Copy out every line in which the string "this" occurs.
-- begin GIVEN INFORMATION --
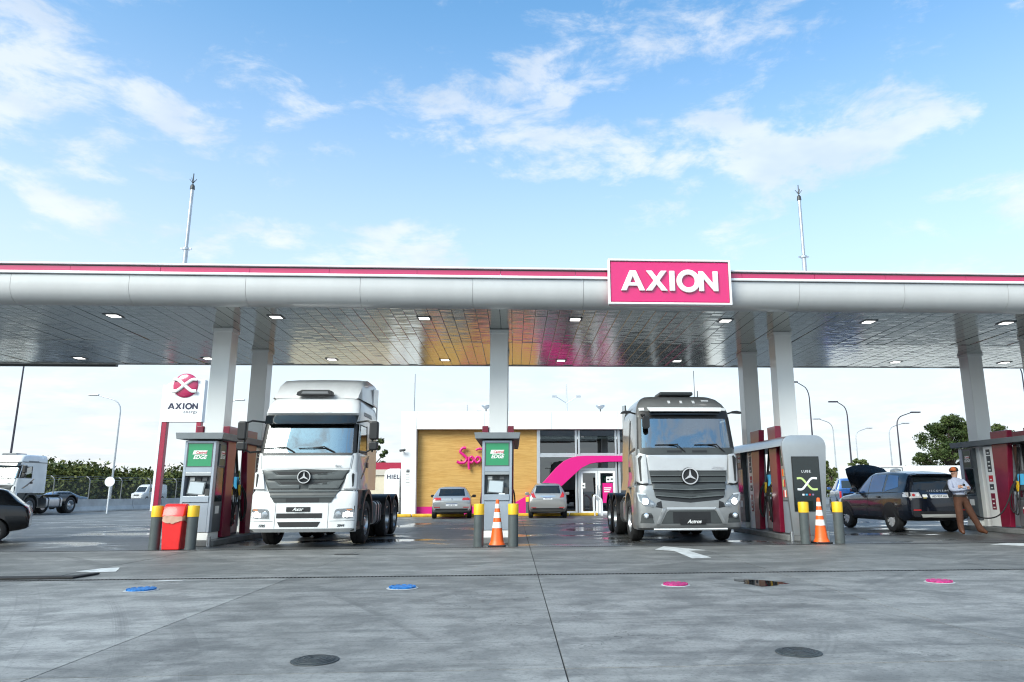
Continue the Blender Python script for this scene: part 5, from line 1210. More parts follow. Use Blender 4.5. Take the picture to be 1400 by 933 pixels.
# man leaning back behind the wagon, arms folded, one leg stretched out (x = to the right in view, -y towards the camera)
J = {'pelvis': (0, 0, .98, .165, .13), 'waist': (-.02, .01, 1.10, .16, .12), 'chest': (-.05, .03, 1.33, .195, .14), 'neck': (-.07, .03, 1.50, .065), 'head0': (-.08, .02, 1.58, .075), 'head': (-.09, .01, 1.665, .098, .108), 'crown': (-.09, .015, 1.73, .075),
     'shl': (-.22, .04, 1.41, .085), 'ell': (-.26, -.06, 1.17, .068), 'wrl': (.0, -.22, 1.205, .046), 'hnl': (.08, -.21, 1.235, .036),
     'shr': (.13, .02, 1.42, .085), 'elr': (.23, -.06, 1.20, .068), 'wrr': (-.01, -.24, 1.24, .046), 'hnr': (-.09, -.22, 1.27, .036),
     'hipl': (-.09, .0, .92, .125), 'knl': (-.09, -.02, .52, .094), 'anl': (-.08, .02, .14, .080), 'tol': (-.09, -.13, .045, .045), 'hel': (-.08, .05, .05, .05),
     'hipr': (.09, .0, .92, .125), 'knr': (.24, -.04, .53, .094), 'anr': (.42, -.06, .15, .080), 'tor': (.56, -.13, .05, .045), 'her': (.41, -.03, .05, .05)}
BN = [('pelvis', 'waist'), ('waist', 'chest'), ('chest', 'neck'), ('neck', 'head0'), ('head0', 'head'), ('head', 'crown'), ('chest', 'shl'), ('shl', 'ell'), ('ell', 'wrl'), ('wrl', 'hnl'), ('chest', 'shr'), ('shr', 'elr'), ('elr', 'wrr'), ('wrr', 'hnr'), ('pelvis', 'hipl'), ('hipl', 'knl'), ('knl', 'anl'), ('anl', 'tol'), ('anl', 'hel'), ('pelvis', 'hipr'), ('hipr', 'knr'), ('knr', 'anr'), ('anr', 'tor'), ('anr', 'her')]
RG = {b: 0 for b in BN}
for b_ in BN:
    if b_[0] in ('neck', 'head0', 'head') or b_[1] in ('hnl', 'hnr'): RG[b_] = 1
    if b_[0] in ('pelvis', 'hipl', 'hipr', 'knl', 'knr') and b_[1] != 'waist': RG[b_] = 2
    if b_[1] in ('tol', 'tor', 'hel', 'her'): RG[b_] = 3
man = figure('person', 'man in pale blue shirt and brown trousers standing with folded arms behind the black wagon', 'person', (12.02, 19.15, 0), 0, J, BN, RG, ['shirt_blue', 'skin', 'trouser_brown', 'shoe_brown'], zrule=lambda c, m: (0 if c.z < 1.16 else m) if c.y < -.15 and c.z > 1.1 else (1 if c.z > 1.515 else 0 if c.z > 1.035 else 2 if c.z > .125 else 3))
b = nb(); lathe(b, [(.112, 0), (.116, .03), (.106, .075), (.075, .11), (.03, .125), (.002, .127)], 20, Matrix.Translation((-.082, .022, 1.672)) @ Matrix.Rotation(R(-6), 4, 'Y')); obj('cap', b, 'hair_dark', man, smooth=True)
b = nb(); prism(b, [(-.10, 0), (.10, 0), (.085, .09), (.04, .125), (-.04, .125), (-.085, .09)], 0, .010, 'z'); bmesh.ops.transform(b, matrix=Matrix.Translation((-.155, -.045, 1.690)) @ Matrix.Rotation(R(62), 4, 'Z') @ Matrix.Rotation(R(10), 4, 'X'), verts=b.verts[:]); obj('cap_peak', b, 'cap_orange', man)
b = nb(); bmesh.ops.create_uvsphere(b, u_segments=14, v_segments=8, radius=.085, matrix=Matrix.Translation((-.125, -.03, 1.725)) @ Matrix.Diagonal((.85, .95, .8, 1))); obj('cap_panel', b, 'cap_orange', man, smooth=True)
b = nb(); o_ = [(.186 * cos(2 * pi * k / 24) - .01, .158 * sin(2 * pi * k / 24) + .005) for k in range(24)]; ring_prism(b, o_, [(x * .93, y * .93) for x, y in o_], 1.008, 1.062, 'z'); obj('belt', b, 'belt', man, smooth=True)
for hx, hy, hz, sd in ((.08, -.21, 1.235, 1), (-.09, -.22, 1.27, -1)):
    for k in range(4):
        b = nb(); z = hz + .030 - .02 * k; tube(b, smoothpath([(hx, hy, z), (hx + sd * .045, hy - .012, z + .004), (hx + sd * .075, hy + .006, z)], 3), .010, 7, radii=None); obj('finger', b, 'skin', man, smooth=True)
    b = nb(); tube(b, [(hx - sd * .02, hy - .02, hz + .02), (hx + sd * .02, hy - .045, hz + .045)], .011, 7); obj('thumb', b, 'skin', man, smooth=True)
for sd in (-1, 1):
    b = nb(); bmesh.ops.create_uvsphere(b, u_segments=8, v_segments=6, radius=.022, matrix=Matrix.Translation((-.09 + .10 * sd * .35, .01 + .085 * sd, 1.645)) @ Matrix.Diagonal((.8, .5, 1.2, 1))); obj('ear', b, 'skin', man, smooth=True)
    b = nb(); bmesh.ops.create_uvsphere(b, u_segments=8, v_segments=6, radius=.012, matrix=Matrix.Translation((-.168 + .03 * (sd < 0), -.040 - .028 * (sd < 0) + .02 * sd, 1.662))); obj('eye', b, 'hair_dark', man, smooth=True)
b = nb(); bmesh.ops.create_cone(b, segments=8, radius1=.018, radius2=.006, depth=.05, matrix=Matrix.Translation((-.182, -.055, 1.635)) @ Matrix.Rotation(R(-70), 4, 'Y')); obj('nose', b, 'skin', man, smooth=True)
ph = thing('mobile_phone', 'black mobile phone in the hand of the man with folded arms', 'phone', (12.0, 18.90, 1.27)); box('phone_body', 'phone_black', ph, -.035, .035, -.006, .006, -.03, .07, .004)
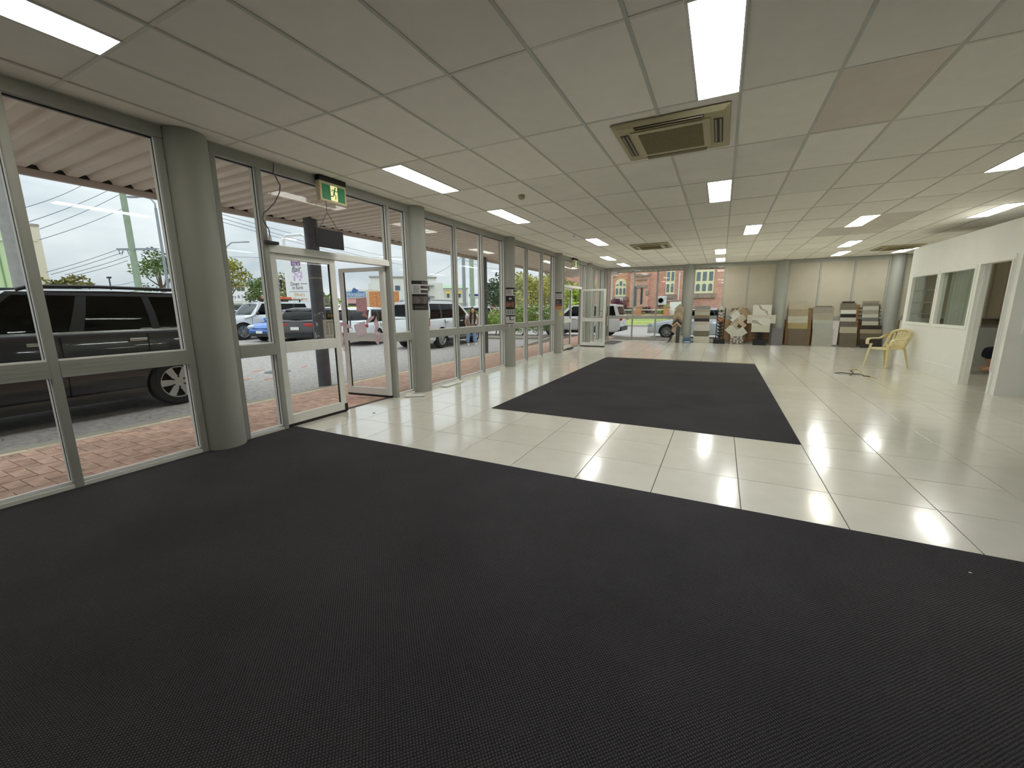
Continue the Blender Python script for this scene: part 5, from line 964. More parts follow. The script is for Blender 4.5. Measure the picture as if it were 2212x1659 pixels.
for q in range(7):
    x = wl_+.8+q*(wr_-wl_-1)/7; MB().box(x, x+1.5, -.03, .05, .2, z0-.3).build('shop_window', DWIN, t)
    if q in (1, 3, 4, 6): MB().box(x+.2, x+1.2, -.06, -.03, 1.9, 2.6).build('window_poster', [mat('poster_yellow', (232, 190, 40), .6), mat('poster_orange', (206, 120, 60), .6)][q % 2], t)
for u in (510, 524, 533, 590): x = wid(u-548, D); MB().box(x-.32, x+.32, -.03, .05, hgt(629, 548, D), hgt(621, 548, D)).build('window', DWIN, t)
# tall shop pylon sign
D = 27; p, a = bframe(654, 690, D); t = thing('pylon_sign', 'tall white pylon sign listing tile, craft and book shops', 'sign', p, a); hw_ = wid(27, D); hp = hgt(541, 654, D); ht = hgt(514, 645, D)
MB().box(-hw_, hw_, -.12, .12, .3, hp).build('cabinet', SIGNW, t); MB().box(hw_-.12, hw_, -.13, .13, .3, hp+.02).build('edge_trim', WHT, t)
MB().tube([(-hw_+.1, 0, hp), (-hw_+.1, 0, ht-.2), (-hw_+.3, 0, ht), (hw_-.35, 0, ht+.05), (hw_-.15, 0, ht-.1), (hw_-.15, 0, hp)], .09, 8).build('top_loop', WHT, t, smooth=50)
for s in (-.5, .5): MB().cyl((s, 0, 0), (s, 0, .4), .08).build('leg', GALV, t)
yz = lambda v: hgt(v, 654, D); PUR = mat('sign_purple', (122, 84, 130), .5); LIL = mat('sign_lilac', (206, 178, 212), .5); DKI = mat('sign_dark_ink', (44, 36, 50), .5); GOLD = mat('sign_gold_ink', (214, 160, 36), .5)
MB().box(-wid(11, D), wid(8, D), -.13, -.12, yz(577), yz(565)).build('purple_panel', PUR, t); MB().box(-wid(8, D), wid(6, D), -.133, -.13, yz(568.5), yz(566.5)).build('strip', LIL, t); text('TILE', SIGNW, t, wid(15, D), yz(571)-yz(577.0), facing((-wid(1.5, D), -.135, (yz(571)+yz(577))/2), (1, 0, 0))); text('flair', DKI, t, wid(20, D), yz(577)-yz(589), facing((-wid(.5, D), -.135, yz(583)), (1, 0, .12)), font_shear=.3)
b = MB()
for (u0, u1, v0, v1) in ((-9, -4, 588, 592), (2, 6, 588, 592), (-6, 1, 592, 597), (7, 10, 588, 602), (-1, 2, 597, 602), (-9, -5, 598, 608), (3, 7, 603, 608), (4, 8, 597, 600)): b.box(wid(u0, D), wid(u1, D), -.13, -.12, yz(v1), yz(v0))
b.build('mosaic_logo', LIL, t)
text('Down', DKI, t, wid(18, D), yz(610)-yz(618), facing((-wid(7, D), -.13, yz(614)), (1, 0, 0))); text('to Earth', DKI, t, wid(23, D), yz(619)-yz(626), facing((-wid(2, D), -.13, yz(622)), (1, 0, 0))); b = MB()
for v in (629.5, 630.5, 652): b.box(-wid(20, D), wid(20, D), -.125, -.12, yz(v+.5), yz(v))
b.box(wid(5, D), wid(19, D), -.125, -.12, yz(615), yz(613)); b.build('divider', mat('sign_grey_line', (150, 150, 160), .5), t)
text("Elliott's", GOLD, t, wid(21, D), yz(633)-yz(640), facing((wid(1, D), -.13, yz(636.5)), (1, 0, 0))); text('Book Shop', GOLD, t, wid(30, D), yz(643)-yz(650), facing((wid(2, D), -.13, yz(646.5)), (1, 0, 0)))
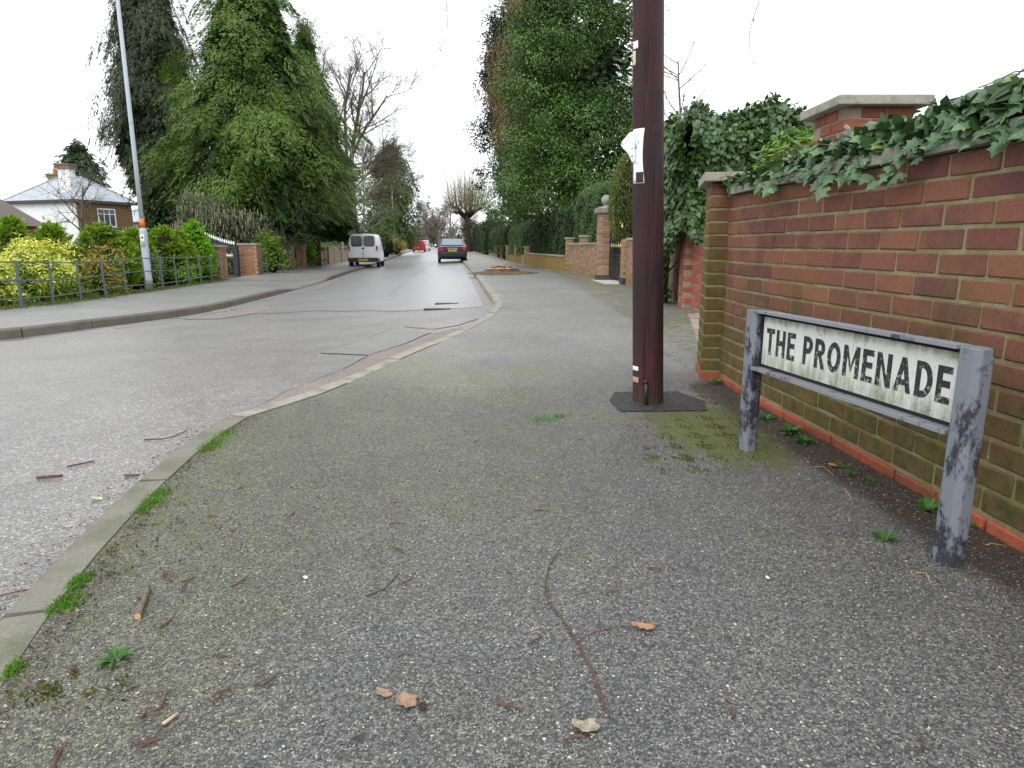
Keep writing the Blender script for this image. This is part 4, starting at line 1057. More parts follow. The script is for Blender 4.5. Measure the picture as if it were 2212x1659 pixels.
def blob_crown(blobs, n, size, mat, parent, base, seed=0, inner=.55, down=-.2, name='crown', asp=.55, shape='rhomb', clump=0, cs=.35):
    """leaves through the volume of several lobes (x,y,z,rx,ry,rz), denser towards the outside; grouped in clumps so that gaps show"""
    rng = np.random.default_rng(seed); b = np.array(blobs, float); w = (b[:, 3] * b[:, 4] + b[:, 4] * b[:, 5] + b[:, 3] * b[:, 5]); k = rng.choice(len(b), n, p=w / w.sum())
    if clump:
        cd = rdir(clump, rng); ck = rng.choice(len(b), clump, p=w / w.sum()); cr = inner + (1 - inner) * rng.random(clump) ** .5
        cp = b[ck, :3] + cd * b[ck, 3:] * cr[:, None]; idx = rng.integers(0, clump, n)
        d = cd[idx]; P = cp[idx] + rng.normal(size=(n, 3)) * cs * np.array([1, 1, .75])
    else:
        d = rdir(n, rng); r = inner + (1 - inner) * rng.random(n) ** .5; P = b[k, :3] + d * b[k, 3:] * r[:, None]
    Nn = unit(d * .55 + np.array([0, 0, .75]) + rng.normal(size=(n, 3)) * .42); D = d * .6 + rng.normal(size=(n, 3)) * .6 + np.array([0, 0, down]); D = unit(D - Nn * (D * Nn).sum(1, keepdims=True)); S = unit(np.cross(Nn, D))
    return quads(name, P - np.array(base), D, S, size * rng.uniform(.6, 1.35, n), size * asp * rng.uniform(.7, 1.2, n), mat, parent, shape)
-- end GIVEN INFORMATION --
> [EXERCISE ANSWER]:
Continue the Blender Python script for this scene: part 5, from line 1210. More parts follow. Use Blender 4.5. Take the picture to be 1400 by 933 pixels.
Continue the Blender Python script for this scene: part 5, from line 964. More parts follow. The script is for Blender 4.5. Measure the picture as if it were 2212x1659 pixels.
Keep writing the Blender script for this image. This is part 4, starting at line 1057. More parts follow. The script is for Blender 4.5. Measure the picture as if it were 2212x1659 pixels.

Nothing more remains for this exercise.